Actionnariat salarié au rabais

Ce montant varie en fonction de la rémunération, du niveau de classification ou de la durée de travail. « C’est de l’actionnariat salarié sans action », résume Benjamin Sanson, directeur du développement commercial Retraite & Investissement chez Mercer France. Bien que l’actionnariat salarié soit répandu dans les grandes entreprises, les sociétés qui souhaitent le mettre en place « sont souvent freinées par la complexité de l’opération », pointent les signataires de l’ANI. Les plans de valorisation sont donc censés être une alternative plus accessible.

« Avec les plans de valorisation, le gouvernement crée l’indexation d’une prime sur l’augmentation de la valeur de l’entreprise qui est plus simple à mettre en place car elle ne nécessite ni d’augmenter le capital, ni de céder des parts », pointe Benjamin Sanson.

Ce système a pour objectif de séduire les plus petites entreprises qui sont encore à la traîne : 88,5 % des salariés d’entreprises de plus de 1 000 personnes bénéficiaient d’un dispositif de partage de la valeur en 2020, contre moins de 20 % dans celles de moins de 50 salariés, d’après la Direction statistique du ministère du Travail (Dares).

Cet outil a beau être plus simple à mettre en place que l’actionnariat salarié, il n’est pas sûr qu’il suffise à convaincre les entreprises réticentes, appuie Sandrine Dorbes, spécialiste de la stratégie de rémunération et fondatrice du cabinet How Much.

« Ce n’est pas parce qu’une entreprise a une telle valeur sur le marché que la société dispose réellement de cette valeur. Les plus petites entreprises ne vont pas forcément avoir la trésorerie nécessaire pour mettre en place ce dispositif. Ça ne résout en rien le problème de départ. »

Fidéliser

Et encore faut-il pouvoir évaluer la valeur de l’entreprise. « C’est facile pour les entreprises cotées en Bourse mais, pour les autres, il va falloir faire intervenir des organismes comptables qui vont valoriser votre société et suivre son évolution dans le temps, c’est lourd et ça va leur coûter de l’argent », signale Luc Mathieu qui parle pour cette raison d’un dispositif « gadget » qui risque donc de rater sa cible.

Autre point négatif souligné par Nicolas Aubert, professeur à l’université d’Aix-Marseille (IAE), les plans de valorisation en entreprise risquent de concurrencer l’actionnariat salarié, au détriment de ces derniers :

« On a d’un côté une prime conjoncturelle et de l’autre une dotation en patrimoine qui ouvre des droits.
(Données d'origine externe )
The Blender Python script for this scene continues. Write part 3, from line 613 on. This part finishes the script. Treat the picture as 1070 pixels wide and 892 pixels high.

Un plan de valorisation c’est juste de l’actionnariat salarié au rabais. »

Pour les entreprises, les plans de valorisation permettraient néanmoins d’intéresser financièrement les salariés à la croissance de la valeur de leur entreprise, tout en les fidélisant.

« Participer à la valorisation de l’entreprise, c’est participer à son succès. Cela crée ainsi une valeur d’engagement et permet aux salariés de recevoir le fruit de leur investissement », détaille Franck Chéron, associé Capital Humain chez Deloitte.

Au détriment de la hausse des salaires

Et en imposant un engagement de quatre ans pour obtenir cette prime, ce dispositif peut convaincre les entreprises qui ont à cœur de garder leurs bons éléments et récompense ainsi les salariés les plus fidèles. Un outil de rétention important en pleine crise de recrutement, soutient Benjamin Sanson.

« Aujourd’hui, quand vous avez de la participation ou de l’intéressement, vous avez une prime à la performance à court terme, annuelle. Le plan de valorisation permet d’engager les salariés sur des projets à moyen terme, sur plusieurs années », soutient l’expert en rémunération.

L’outil suffira-t-il à séduire des entreprises qui connaissent de plus en plus de difficultés de recrutement, sachant que, selon Pôle emploi, les jeunes actifs d’aujourd’hui changeront en moyenne treize à quinze fois d’emploi au cours de leur vie ?

« Il n’y a pas vraiment de lien entre l’ancienneté et la rémunération actuellement. La prime d’ancienneté reste très peu utilisée dans les entreprises qui préfèrent individualiser les primes et récompenser la performance », explique Sandrine Dorbes.

Toujours est-il que ce dispositif, comme la plupart des dispositifs d’épargne salariale et de partage de la valeur, sera exonéré de cotisations sociales. Un nouvel « artifice » qui encourage les entreprises à les privilégier à la hausse des salaires, déplore Boris Plazzi, secrétaire confédéral de la CGT :

« C’est simplement un nouveau moyen pour les entreprises de ne pas s’acquitter de leur responsabilité au moment même où on nous dit qu’il y a un problème du financement du système de protection sociale. »

En effet, autre impact de cette exonération, les caisses de la Sécurité sociale voient leurs recettes baisser et c’est dans des recettes fiscales comme la TVA que l’Etat puise, pour renflouer les caisses. Dans une annexe de son Projet de loi de financement de la sécurité sociale (PLFSS) pour 2023, le gouvernement reconnaît ainsi que, cette année, l’épargne salariale au sens strict coûtera à la collectivité près de 2 milliards d’euros.